# Task directions
Return the full material exactly.

# Supplied material
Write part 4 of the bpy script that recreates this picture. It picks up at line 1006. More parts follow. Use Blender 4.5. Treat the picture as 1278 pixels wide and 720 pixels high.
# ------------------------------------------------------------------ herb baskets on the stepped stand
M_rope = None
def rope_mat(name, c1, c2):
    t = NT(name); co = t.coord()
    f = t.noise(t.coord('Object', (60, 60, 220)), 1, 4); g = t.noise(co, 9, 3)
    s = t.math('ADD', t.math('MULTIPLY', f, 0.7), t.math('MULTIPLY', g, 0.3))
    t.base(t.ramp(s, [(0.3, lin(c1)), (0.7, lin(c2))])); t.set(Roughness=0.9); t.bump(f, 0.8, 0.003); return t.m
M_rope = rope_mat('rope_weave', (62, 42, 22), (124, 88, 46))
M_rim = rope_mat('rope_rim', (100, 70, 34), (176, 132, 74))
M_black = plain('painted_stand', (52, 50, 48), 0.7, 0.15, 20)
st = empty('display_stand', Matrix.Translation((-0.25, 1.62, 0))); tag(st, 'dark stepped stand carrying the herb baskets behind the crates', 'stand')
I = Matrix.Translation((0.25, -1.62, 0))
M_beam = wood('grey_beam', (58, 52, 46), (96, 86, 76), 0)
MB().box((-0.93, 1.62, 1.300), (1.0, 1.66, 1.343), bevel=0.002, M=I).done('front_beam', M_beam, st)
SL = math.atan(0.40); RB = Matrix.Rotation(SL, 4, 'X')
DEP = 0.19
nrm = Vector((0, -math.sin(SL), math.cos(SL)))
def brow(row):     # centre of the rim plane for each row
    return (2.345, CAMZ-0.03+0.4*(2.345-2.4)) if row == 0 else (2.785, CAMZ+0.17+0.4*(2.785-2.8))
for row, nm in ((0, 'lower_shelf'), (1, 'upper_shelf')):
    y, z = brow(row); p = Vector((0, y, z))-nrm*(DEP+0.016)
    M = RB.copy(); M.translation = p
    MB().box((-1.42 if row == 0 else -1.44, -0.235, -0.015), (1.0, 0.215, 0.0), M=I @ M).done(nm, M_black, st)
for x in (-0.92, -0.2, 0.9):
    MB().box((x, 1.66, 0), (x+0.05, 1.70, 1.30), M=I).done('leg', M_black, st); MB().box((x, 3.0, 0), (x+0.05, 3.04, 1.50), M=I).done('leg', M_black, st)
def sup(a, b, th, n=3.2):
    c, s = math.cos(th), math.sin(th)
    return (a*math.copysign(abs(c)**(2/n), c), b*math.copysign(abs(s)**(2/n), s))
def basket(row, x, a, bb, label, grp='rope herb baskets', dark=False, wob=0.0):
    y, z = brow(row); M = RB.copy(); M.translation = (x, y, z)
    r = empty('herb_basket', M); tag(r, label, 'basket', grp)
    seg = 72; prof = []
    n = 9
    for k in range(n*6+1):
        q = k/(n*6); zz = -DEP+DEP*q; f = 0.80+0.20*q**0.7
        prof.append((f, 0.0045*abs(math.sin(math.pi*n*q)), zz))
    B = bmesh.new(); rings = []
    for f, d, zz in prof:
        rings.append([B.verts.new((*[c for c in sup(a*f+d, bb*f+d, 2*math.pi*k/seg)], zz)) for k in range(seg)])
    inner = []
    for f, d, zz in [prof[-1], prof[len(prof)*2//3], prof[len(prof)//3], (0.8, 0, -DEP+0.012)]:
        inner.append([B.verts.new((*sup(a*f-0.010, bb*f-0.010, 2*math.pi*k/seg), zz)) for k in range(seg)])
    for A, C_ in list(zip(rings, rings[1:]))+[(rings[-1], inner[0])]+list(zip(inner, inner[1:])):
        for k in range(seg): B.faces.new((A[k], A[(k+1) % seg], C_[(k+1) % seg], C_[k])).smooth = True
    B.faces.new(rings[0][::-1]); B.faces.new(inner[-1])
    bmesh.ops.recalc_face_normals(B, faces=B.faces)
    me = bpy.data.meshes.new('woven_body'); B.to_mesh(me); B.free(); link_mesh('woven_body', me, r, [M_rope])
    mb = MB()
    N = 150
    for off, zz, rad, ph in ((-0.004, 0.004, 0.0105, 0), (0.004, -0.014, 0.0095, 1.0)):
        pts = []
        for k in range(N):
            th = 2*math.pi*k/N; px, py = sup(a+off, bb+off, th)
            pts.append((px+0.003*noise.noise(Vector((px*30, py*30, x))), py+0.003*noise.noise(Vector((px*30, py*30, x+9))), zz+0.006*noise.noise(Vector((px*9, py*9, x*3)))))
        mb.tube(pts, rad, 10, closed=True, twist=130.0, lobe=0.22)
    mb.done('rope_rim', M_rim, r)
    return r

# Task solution
Write part 4 of the bpy script that recreates this picture. It picks up at line 1006. More parts follow. Use Blender 4.5. Treat the picture as 1278 pixels wide and 720 pixels high.
# ------------------------------------------------------------------ herb baskets on the stepped stand
M_rope = None
def rope_mat(name, c1, c2):
    t = NT(name); co = t.coord()
    f = t.noise(t.coord('Object', (60, 60, 220)), 1, 4); g = t.noise(co, 9, 3)
    s = t.math('ADD', t.math('MULTIPLY', f, 0.7), t.math('MULTIPLY', g, 0.3))
    t.base(t.ramp(s, [(0.3, lin(c1)), (0.7, lin(c2))])); t.set(Roughness=0.9); t.bump(f, 0.8, 0.003); return t.m
M_rope = rope_mat('rope_weave', (62, 42, 22), (124, 88, 46))
M_rim = rope_mat('rope_rim', (100, 70, 34), (176, 132, 74))
M_black = plain('painted_stand', (52, 50, 48), 0.7, 0.15, 20)
st = empty('display_stand', Matrix.Translation((-0.25, 1.62, 0))); tag(st, 'dark stepped stand carrying the herb baskets behind the crates', 'stand')
I = Matrix.Translation((0.25, -1.62, 0))
M_beam = wood('grey_beam', (58, 52, 46), (96, 86, 76), 0)
MB().box((-0.93, 1.62, 1.300), (1.0, 1.66, 1.343), bevel=0.002, M=I).done('front_beam', M_beam, st)
SL = math.atan(0.40); RB = Matrix.Rotation(SL, 4, 'X')
DEP = 0.19
nrm = Vector((0, -math.sin(SL), math.cos(SL)))
def brow(row):     # centre of the rim plane for each row
    return (2.345, CAMZ-0.03+0.4*(2.345-2.4)) if row == 0 else (2.785, CAMZ+0.17+0.4*(2.785-2.8))
for row, nm in ((0, 'lower_shelf'), (1, 'upper_shelf')):
    y, z = brow(row); p = Vector((0, y, z))-nrm*(DEP+0.016)
    M = RB.copy(); M.translation = p
    MB().box((-1.42 if row == 0 else -1.44, -0.235, -0.015), (1.0, 0.215, 0.0), M=I @ M).done(nm, M_black, st)
for x in (-0.92, -0.2, 0.9):
    MB().box((x, 1.66, 0), (x+0.05, 1.70, 1.30), M=I).done('leg', M_black, st); MB().box((x, 3.0, 0), (x+0.05, 3.04, 1.50), M=I).done('leg', M_black, st)
def sup(a, b, th, n=3.2):
    c, s = math.cos(th), math.sin(th)
    return (a*math.copysign(abs(c)**(2/n), c), b*math.copysign(abs(s)**(2/n), s))
def basket(row, x, a, bb, label, grp='rope herb baskets', dark=False, wob=0.0):
    y, z = brow(row); M = RB.copy(); M.translation = (x, y, z)
    r = empty('herb_basket', M); tag(r, label, 'basket', grp)
    seg = 72; prof = []
    n = 9
    for k in range(n*6+1):
        q = k/(n*6); zz = -DEP+DEP*q; f = 0.80+0.20*q**0.7
        prof.append((f, 0.0045*abs(math.sin(math.pi*n*q)), zz))
    B = bmesh.new(); rings = []
    for f, d, zz in prof:
        rings.append([B.verts.new((*[c for c in sup(a*f+d, bb*f+d, 2*math.pi*k/seg)], zz)) for k in range(seg)])
    inner = []
    for f, d, zz in [prof[-1], prof[len(prof)*2//3], prof[len(prof)//3], (0.8, 0, -DEP+0.012)]:
        inner.append([B.verts.new((*sup(a*f-0.010, bb*f-0.010, 2*math.pi*k/seg), zz)) for k in range(seg)])
    for A, C_ in list(zip(rings, rings[1:]))+[(rings[-1], inner[0])]+list(zip(inner, inner[1:])):
        for k in range(seg): B.faces.new((A[k], A[(k+1) % seg], C_[(k+1) % seg], C_[k])).smooth = True
    B.faces.new(rings[0][::-1]); B.faces.new(inner[-1])
    bmesh.ops.recalc_face_normals(B, faces=B.faces)
    me = bpy.data.meshes.new('woven_body'); B.to_mesh(me); B.free(); link_mesh('woven_body', me, r, [M_rope])
    mb = MB()
    N = 150
    for off, zz, rad, ph in ((-0.004, 0.004, 0.0105, 0), (0.004, -0.014, 0.0095, 1.0)):
        pts = []
        for k in range(N):
            th = 2*math.pi*k/N; px, py = sup(a+off, bb+off, th)
            pts.append((px+0.003*noise.noise(Vector((px*30, py*30, x))), py+0.003*noise.noise(Vector((px*30, py*30, x+9))), zz+0.006*noise.noise(Vector((px*9, py*9, x*3)))))
        mb.tube(pts, rad, 10, closed=True, twist=130.0, lobe=0.22)
    mb.done('rope_rim', M_rim, r)
    return r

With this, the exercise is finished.